Dan Harkins writes:
> >>   - there is another IKEv1 feature not available in IKEv2: a deniable
> >>     authentication method. IKEv1 had a very cool deniable exchange
> >>     involving encrypted nonces. IKEv2 decided to not support that for
> >>     whatever reason. Lack of support for a cool and usefu authentication
> >>     method doesn't really make the case to send IKEv1 to historic
> >
> > Can you clarify this a bit further for me? Is this deniable
> > authentication method part of all IKEv1 auth methods? Or is this a
> > specific feature that needed to be specifically enabled?
> 
>    It was one of the authentication methods: PSK, certs, encrypted
> nonces. The encrypted nonce method was completely deniable. Honest
> participants would get strong authentication but they could prove
> to a court-of-law that the whole exchange could be fabricated by a
> third party and deny ever taking part in it.

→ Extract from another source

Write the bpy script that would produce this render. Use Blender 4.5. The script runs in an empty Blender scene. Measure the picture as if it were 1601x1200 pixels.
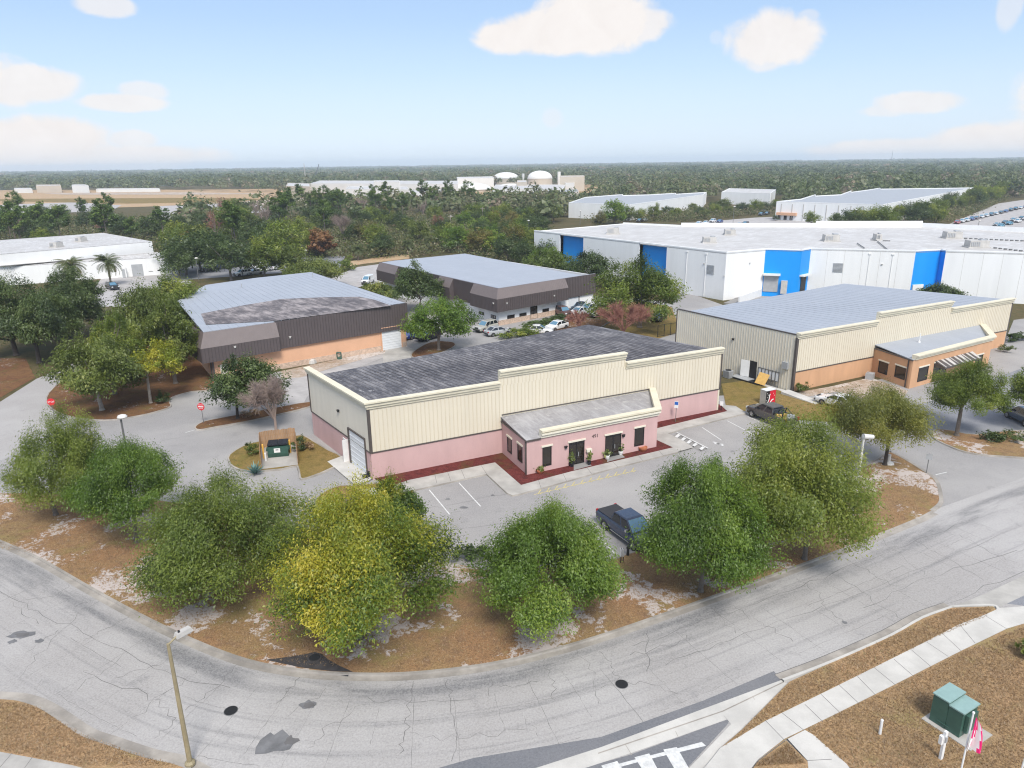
import bpy, bmesh, math, random
import numpy as np
from mathutils import Vector, Matrix
from mathutils.geometry import tessellate_polygon
sc = bpy.context.scene
COL = sc.collection
rnd = random.Random(7)
R = math.radians
# ---------------------------------------------------------------- camera model
HC = 27.0                      # the drone hovers 27 m above the street
FPX, PITCH, ROLL = 1115.0, R(17.2), 0.014
CX, CY = 800.5, 600.0
def ray(px, py):
    u, v = px-CX, py-CY
    c, s = math.cos(ROLL), math.sin(ROLL)
    U, V = c*u-s*v, s*u+c*v
    return np.array([U, FPX*math.cos(PITCH)-V*math.sin(PITCH), -FPX*math.sin(PITCH)-V*math.cos(PITCH)])
def G(px, py, z=0.0):          # measured photo point -> place on the ground (or on a level z)
    d = ray(px, py); t = (z-HC)/d[2]
    return np.array([d[0]*t, d[1]*t])
def GS(pts, z=0.0): return [tuple(G(x, y, z)) for x, y in pts]
def HT(px, py, P):             # height of a point above ground place P, from its image row
    d = ray(px, py); return HC+d[2]*P[1]/d[1]
cam = bpy.data.cameras.new('camera'); cam.sensor_width = 36; cam.lens = 36*FPX/1601
cam.clip_end = 40000; cam.clip_start = 0.5
co = bpy.data.objects.new('camera', cam); COL.objects.link(co)
co.matrix_world = Matrix.Translation((0, 0, HC)) @ Matrix.Rotation(math.pi/2-PITCH, 4, 'X') @ Matrix.Rotation(-ROLL, 4, 'Z')
sc.camera = co
# ---------------------------------------------------------------- materials
MATS = {}
def nodes(name):
    m = bpy.data.materials.new(name); m.use_nodes = True
    nt = m.node_tree; nt.nodes.clear()
    out = nt.nodes.new('ShaderNodeOutputMaterial')
    return m, nt, out
def N(nt, t, **k):
    n = nt.nodes.new(t)
    for a, b in k.items():
        if a == 'ins':
            for i, v in b.items(): n.inputs[i].default_value = v
        else: setattr(n, a, b)
    return n
def L(nt, a, b): nt.links.new(a, b)
def c4(c): return (c[0], c[1], c[2], 1)
def plain(name, col, rough=.6, metal=0, var=.12, scale=1.2, spec=.5, alpha=None, streak=None, obj=False):
    """one colour with gentle procedural unevenness"""
    m, nt, out = nodes(name)
    b = N(nt, 'ShaderNodeBsdfPrincipled'); L(nt, b.outputs[0], out.inputs[0])
    b.inputs['Roughness'].default_value = rough; b.inputs['Metallic'].default_value = metal
    b.inputs['Specular IOR Level'].default_value = spec
    if var > 0:
        if obj: tc = N(nt, 'ShaderNodeTexCoord'); src = tc.outputs['Object']
        else: tc = N(nt, 'ShaderNodeNewGeometry'); src = tc.outputs['Position']
        mp = N(nt, 'ShaderNodeMapping'); L(nt, src, mp.inputs[0])
        if streak: mp.inputs['Scale'].default_value = streak
        n1 = N(nt, 'ShaderNodeTexNoise', ins={'Scale': scale, 'Detail': 6, 'Roughness': .65}); L(nt, mp.outputs[0], n1.inputs['Vector'])
        mr = N(nt, 'ShaderNodeMapRange', ins={1: .3, 2: .7, 3: 1-var, 4: 1+var}); L(nt, n1.outputs[0], mr.inputs[0])
        mx = N(nt, 'ShaderNodeVectorMath', operation='SCALE'); mx.inputs[0].default_value = col[:3]
        L(nt, mr.outputs[0], mx.inputs['Scale']); L(nt, mx.outputs[0], b.inputs['Base Color'])
    else: b.inputs['Base Color'].default_value = c4(col)
    MATS[name] = m; return m
def ramp(nt, stops):
    r = N(nt, 'ShaderNodeValToRGB'); e = r.color_ramp.elements
    e[0].position, e[0].color = stops[0][0], c4(stops[0][1]); e[1].position, e[1].color = stops[-1][0], c4(stops[-1][1])
    for p, c in stops[1:-1]:
        k = e.new(p); k.color = c4(c)
    return r
def noise(nt, vec, scale, detail=5, rough=.6, sc3=None, dist=0):
    if sc3 is not None:
        mp = N(nt, 'ShaderNodeMapping'); mp.inputs['Scale'].default_value = sc3; L(nt, vec, mp.inputs[0]); vec = mp.outputs[0]
    n = N(nt, 'ShaderNodeTexNoise', ins={'Scale': scale, 'Detail': detail, 'Roughness': rough, 'Distortion': dist}); L(nt, vec, n.inputs['Vector'])
    return n.outputs[0]
def mrange(nt, v, a, b, c=0, d=1):
    n = N(nt, 'ShaderNodeMapRange', ins={1: a, 2: b, 3: c, 4: d}); n.interpolation_type = 'SMOOTHSTEP'; L(nt, v, n.inputs[0]); return n.outputs[0]
def mixc(nt, f, a, b, bt='MIX'):
    n = N(nt, 'ShaderNodeMix', data_type='RGBA', blend_type=bt)
    for i, v in ((0, f), (6, a), (7, b)):
        if hasattr(v, 'links') or hasattr(v, 'is_linked'): L(nt, v, n.inputs[i])
        else: n.inputs[i].default_value = c4(v) if isinstance(v, (tuple, list)) else v
    return n.outputs[2]
def math2(nt, op, a, b=None):
    n = N(nt, 'ShaderNodeMath', operation=op)
    for i, v in ((0, a), (1, b)):
        if v is None: continue
        if hasattr(v, 'is_linked'): L(nt, v, n.inputs[i])
        else: n.inputs[i].default_value = v
    return n.outputs[0]
def finish(name, m, nt, out, col, rough=.85, bump=None, bstr=.3, bdist=.05, spec=.3):
    b = N(nt, 'ShaderNodeBsdfPrincipled', ins={'Roughness': rough, 'Specular IOR Level': spec}); L(nt, b.outputs[0], out.inputs[0])
    L(nt, col, b.inputs['Base Color'])
    if bump is not None:
        bm = N(nt, 'ShaderNodeBump', ins={'Strength': bstr, 'Distance': bdist}); L(nt, bump, bm.inputs['Height']); L(nt, bm.outputs[0], b.inputs['Normal'])
    MATS[name] = m; return m
def asphalt(name, base, dark, light, streaks=True, seed=0):
    m, nt, out = nodes(name)
    g = N(nt, 'ShaderNodeNewGeometry').outputs['Position']
    uv = N(nt, 'ShaderNodeUVMap').outputs[0]
    big = noise(nt, g, .09+.01*seed, 4); mid = noise(nt, g, .6, 6, .7); fine = noise(nt, g, 9, 5, .8)
    c = mixc(nt, mrange(nt, big, .35, .68), base, light)
    c = mixc(nt, mrange(nt, mid, .55, .78, 0, .55), c, dark)
    if streaks:
        st = noise(nt, uv, 1, 6, .6, (.045, 1.3, 1)); c = mixc(nt, mrange(nt, st, .50, .74, 0, .65), c, dark)
        sv = N(nt, 'ShaderNodeSeparateXYZ'); L(nt, uv, sv.inputs[0]); vv = sv.outputs[1]
        gb = math2(nt, 'MULTIPLY', mrange(nt, vv, .2, .8), mrange(nt, vv, 1.2, 3.0, 1, 0)); gn = noise(nt, uv, 1, 4, .6, (.10, .6, 1)); c = mixc(nt, math2(nt, 'MULTIPLY', gb, mrange(nt, gn, .38, .62, 0, .85)), c, dark)
        s2 = noise(nt, uv, 1, 3, .6, (.12, 3.2, 1)); c = mixc(nt, mrange(nt, s2, .56, .8, 0, .4), c, light)
    vo = N(nt, 'ShaderNodeTexVoronoi', ins={'Scale': 13}); L(nt, g, vo.inputs['Vector'])
    f = mixc(nt, 1.0, c, mixc(nt, mrange(nt, fine, .3, .7), (.80, .80, .80), (1.18, 1.18, 1.18)), 'MULTIPLY')
    f = mixc(nt, mrange(nt, vo.outputs['Color'], .1, .9, 0, .38), f, light)
    return finish(name, m, nt, out, f, .92, fine, .25, .02, .2)
def soil(name, c1, c2, c3, white, amount, wscale=.22):
    """dead grass with bare pale sand patches"""
    m, nt, out = nodes(name)
    g = N(nt, 'ShaderNodeNewGeometry').outputs['Position']
    big = noise(nt, g, .16, 5, .6); mid = noise(nt, g, 1.3, 7, .7); fine = noise(nt, g, 11, 5, .8)
    c = mixc(nt, mrange(nt, big, .38, .62), c1, c2); c = mixc(nt, mrange(nt, mid, .45, .68, 0, .8), c, c3)
    f = mixc(nt, 1.0, c, mixc(nt, mrange(nt, fine, .25, .75), (.55, .52, .5), (1.45, 1.42, 1.35)), 'MULTIPLY')
    ol = noise(nt, g, .33, 5, .65, dist=.5); f = mixc(nt, mrange(nt, ol, .52, .70, 0, .55), f, (c1[0]*.78, c1[0]*.70, c1[2]*.75)); dk = noise(nt, g, .75, 6, .7, dist=.8); f = mixc(nt, mrange(nt, dk, .55, .75, 0, .6), f, (c3[0]*.8, c3[1]*.75, c3[2]*.85))
    if amount > 0:
        w1 = noise(nt, g, wscale, 3, .5, dist=.6); w2 = noise(nt, g, 2.6, 6, .75, dist=.4)
        k = math2(nt, 'ADD', mrange(nt, w1, .40, .68, 0, .52*amount), mrange(nt, w2, .28, .72, 0, .55))
        f = mixc(nt, mrange(nt, k, .64, .74), f, mixc(nt, fine, (white[0]*.75, white[1]*.72, white[2]*.7), white))
    return finish(name, m, nt, out, f, .95, mixc(nt, .5, mid, fine), .6, .12, .1)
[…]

The draft-ietf-ipsec-ikev2-00.txt draft only included digital
signatures, -01 version added shared secret authentication, but
encrypted rsa was never even considered for IKEv2, i.e., it was never
explcitly removed, it was simply never taken in to the IKEv2.

If I remember correctly (this discussion happened around year 2002 or
so) the reason was that there were no requirement for it. While there
were IKEv1 implementations which supported authentication with public
key encryption mode, not all implementations had it. Also support for
the revised method of authentication with public key encryption was
even less common. Also VPN and remote access people did not consider
benefits from the authentication with public key encryption mode
useful for them.

Having two different keys, one for signing and one for encryption, for
authentication was considered complicated, and reusing same key for
both signing and for encryption was considered bad idea.

And also I think shared key authentication also offeres exactly same
benefits than authentication with public key encryption for the
deniability point of view (i.e., either end can calculate everything
as long as they know the shared secret).

> > That said, if the WG deemed this feature no longer required when
> > specifying IKEv2, then I do not think we need to mention this here when
> > we are talking about motivations for people to move from IKEv1 to IKEv2.
> >
> > If there is a good reason and people are prevented from upgrading to
> > IKEv2 because of this, I would be expecting an IKEv2 draft to be
> > developed to address this shortcoming. But it seems to me (I wasn't here
> > when these decisions were made) that the WG did not think this issue was
> > a concern ?
> 
>    I walked away from the WG after I produced -02 of the draft that became
> IKEv2 so I have no idea what the was thinking after April of 2002 (nearly
> two decades! Yikes). There were a number of decisions that the WG made that
> looking back were odd. This is just one of them. Deniability is a valuable
> property and I don't know why it was ditched.

It was not ditched, it was never included. I.e. the public key
encryption was not in the -00 version. Shared secret (which provide
deniability) was added in version -01.